3D scene scripts:
::::::::

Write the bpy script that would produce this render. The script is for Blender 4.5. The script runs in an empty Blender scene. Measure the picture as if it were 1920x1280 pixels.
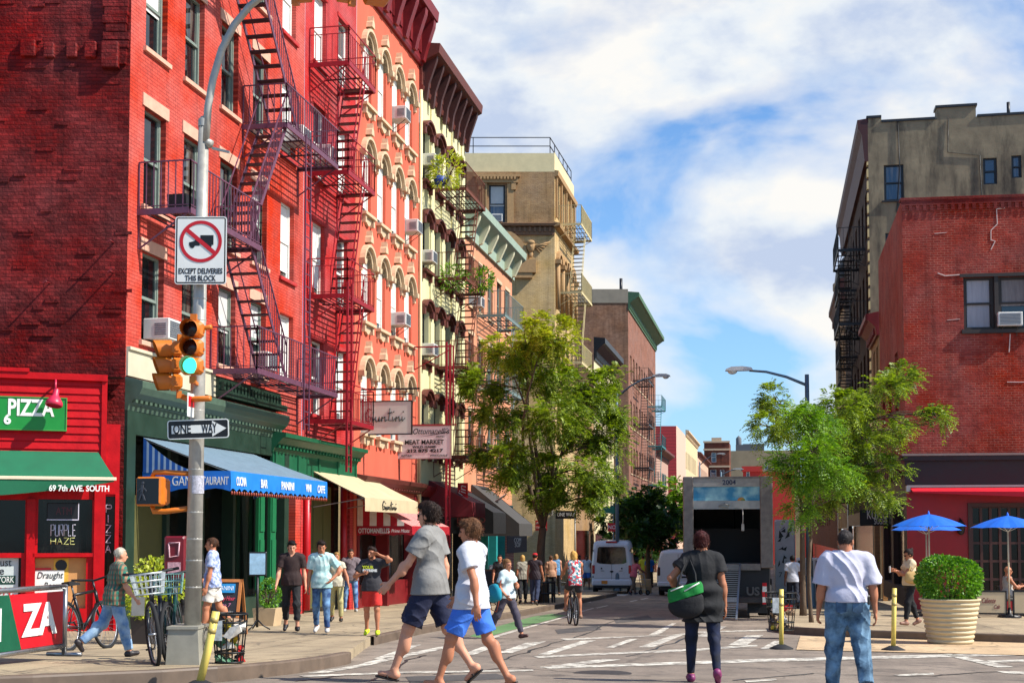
import bpy, bmesh, math, random
import numpy as np
from mathutils import Vector, Matrix
R = math.radians
C = bpy.context.scene.collection
random.seed(7); rng = np.random.default_rng(7)
# ------------------------------------------------------------------ camera, sky, sun
FPX, PCX, PCY = 2500.0, 960.0, 860.0           # focal length and principal point, in photo pixels
YAW, PITCH = math.atan(490/2500), R(3.2)
cam = bpy.data.cameras.new('camera'); cam_ob = bpy.data.objects.new('camera', cam); C.objects.link(cam_ob)
cam.sensor_width = 36; cam.lens = FPX/1920*36; cam.shift_y = (PCY-640)/1920
cam.clip_start = .1; cam.clip_end = 3000
cam_ob.location = (0, 0, 0); cam_ob.rotation_euler = (R(90)+PITCH, 0, YAW)
sc = bpy.context.scene; sc.camera = cam_ob
sc.render.resolution_x, sc.render.resolution_y = 1024, 682
sc.view_settings.view_transform = 'Standard'; sc.view_settings.look = 'None'
sc.view_settings.exposure = 0.56; sc.view_settings.gamma = 1
SUN_EL, SUN_AZ = R(45), R(97)                  # azimuth from +Y towards +X
sun = bpy.data.lights.new('sun', 'SUN'); sun.energy = 5.0; sun.angle = R(.5); sun.color = (1, .95, .87)
sun_ob = bpy.data.objects.new('sun', sun); C.objects.link(sun_ob)
sdir = Vector((math.cos(SUN_EL)*math.sin(SUN_AZ), math.cos(SUN_EL)*math.cos(SUN_AZ), math.sin(SUN_EL)))
sun_ob.rotation_euler = sdir.to_track_quat('Z', 'Y').to_euler(); sun_ob.location = (40, 0, 60)
def nd(nt, typ, **kw):
    n = nt.nodes.new(typ)
    for k, v in kw.items():
        if k.startswith('_'): setattr(n, k[1:], v)
        else: n.inputs[k.replace('__', ' ')].default_value = v
    return n
def math_(nt, op, a, b=None, clamp=False):
    n = nt.nodes.new('ShaderNodeMath'); n.operation = op; n.use_clamp = clamp
    for i, v in enumerate((a, b)):
        if v is None: continue
        if isinstance(v, (int, float)): n.inputs[i].default_value = v
        else: nt.links.new(v, n.inputs[i])
    return n.outputs[0]
def mixc(nt, fac, a, b, mode='MIX'):
    n = nt.nodes.new('ShaderNodeMix'); n.data_type = 'RGBA'; n.blend_type = mode
    for i, v in ((0, fac), (6, a), (7, b)):
        if isinstance(v, (int, float)): n.inputs[i].default_value = v
        elif isinstance(v, (tuple, list)): n.inputs[i].default_value = (*v[:3], 1)
        else: nt.links.new(v, n.inputs[i])
    return n.outputs[2]
def ramp(nt, fac, stops):
    n = nt.nodes.new('ShaderNodeValToRGB'); e = n.color_ramp.elements
    while len(e) < len(stops): e.new(.5)
    for k, (p, c) in enumerate(stops):
        e[k].position = p; e[k].color = (c, c, c, 1) if isinstance(c, (int, float)) else (*c, 1)
    nt.links.new(fac, n.inputs[0]); return n.outputs[0]
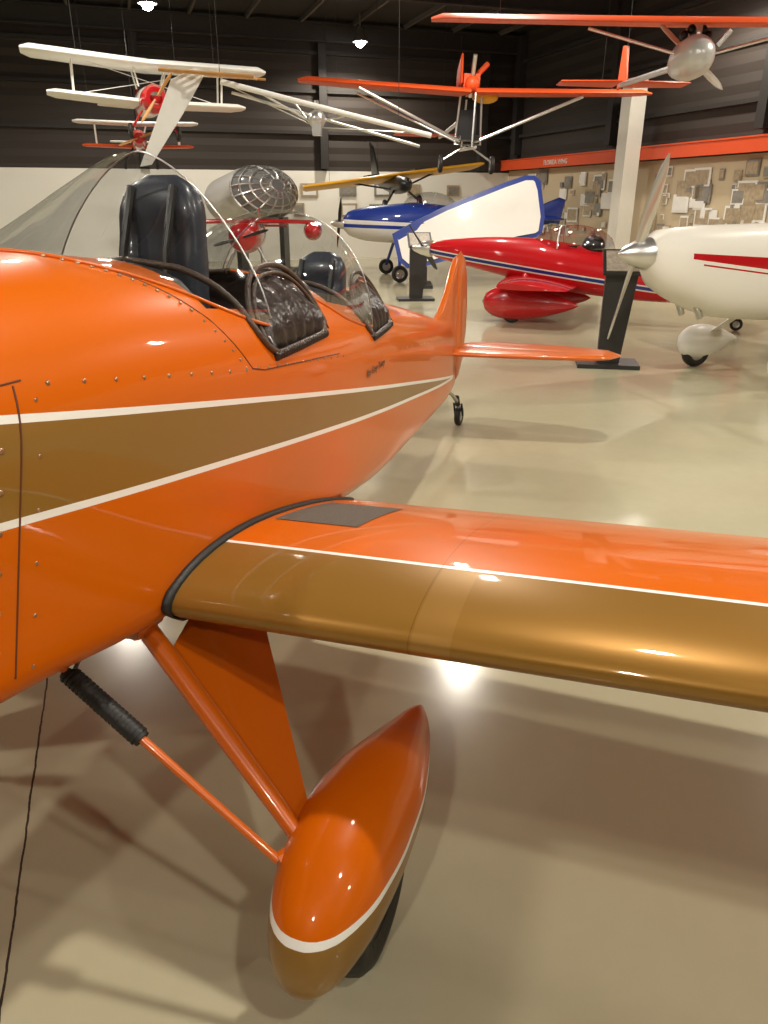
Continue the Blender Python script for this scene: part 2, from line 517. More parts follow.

::::::::

**Exercise:**
Take the records above and transcribe them exactly, dropping every picture.

**Expected answer:**
Write the bpy script that would produce this render. The script is for Blender 4.5. The script runs in an empty Blender scene. Measure the picture as if it were 1920x1280 pixels.
import bpy, bmesh, math, random
import numpy as np
from mathutils import Vector, Matrix
R = math.radians
C = bpy.context.scene.collection
random.seed(7); rng = np.random.default_rng(7)
# ------------------------------------------------------------------ camera, sky, sun
FPX, PCX, PCY = 2500.0, 960.0, 860.0           # focal length and principal point, in photo pixels
YAW, PITCH = math.atan(490/2500), R(3.2)
cam = bpy.data.cameras.new('camera'); cam_ob = bpy.data.objects.new('camera', cam); C.objects.link(cam_ob)
cam.sensor_width = 36; cam.lens = FPX/1920*36; cam.shift_y = (PCY-640)/1920
cam.clip_start = .1; cam.clip_end = 3000
cam_ob.location = (0, 0, 0); cam_ob.rotation_euler = (R(90)+PITCH, 0, YAW)
sc = bpy.context.scene; sc.camera = cam_ob
sc.render.resolution_x, sc.render.resolution_y = 1024, 682
sc.view_settings.view_transform = 'Standard'; sc.view_settings.look = 'None'
sc.view_settings.exposure = 0.56; sc.view_settings.gamma = 1
SUN_EL, SUN_AZ = R(45), R(97)                  # azimuth from +Y towards +X
sun = bpy.data.lights.new('sun', 'SUN'); sun.energy = 5.0; sun.angle = R(.5); sun.color = (1, .95, .87)
sun_ob = bpy.data.objects.new('sun', sun); C.objects.link(sun_ob)
sdir = Vector((math.cos(SUN_EL)*math.sin(SUN_AZ), math.cos(SUN_EL)*math.cos(SUN_AZ), math.sin(SUN_EL)))
sun_ob.rotation_euler = sdir.to_track_quat('Z', 'Y').to_euler(); sun_ob.location = (40, 0, 60)
def nd(nt, typ, **kw):
    n = nt.nodes.new(typ)
    for k, v in kw.items():
        if k.startswith('_'): setattr(n, k[1:], v)
        else: n.inputs[k.replace('__', ' ')].default_value = v
    return n
def math_(nt, op, a, b=None, clamp=False):
    n = nt.nodes.new('ShaderNodeMath'); n.operation = op; n.use_clamp = clamp
    for i, v in enumerate((a, b)):
        if v is None: continue
        if isinstance(v, (int, float)): n.inputs[i].default_value = v
        else: nt.links.new(v, n.inputs[i])
    return n.outputs[0]
def mixc(nt, fac, a, b, mode='MIX'):
    n = nt.nodes.new('ShaderNodeMix'); n.data_type = 'RGBA'; n.blend_type = mode
    for i, v in ((0, fac), (6, a), (7, b)):
        if isinstance(v, (int, float)): n.inputs[i].default_value = v
        elif isinstance(v, (tuple, list)): n.inputs[i].default_value = (*v[:3], 1)
        else: nt.links.new(v, n.inputs[i])
    return n.outputs[2]
def ramp(nt, fac, stops):
    n = nt.nodes.new('ShaderNodeValToRGB'); e = n.color_ramp.elements
    while len(e) < len(stops): e.new(.5)
    for k, (p, c) in enumerate(stops):
        e[k].position = p; e[k].color = (c, c, c, 1) if isinstance(c, (int, float)) else (*c, 1)
    nt.links.new(fac, n.inputs[0]); return n.outputs[0]
Continue the Blender Python script for this scene: part 2, from line 517. More parts follow.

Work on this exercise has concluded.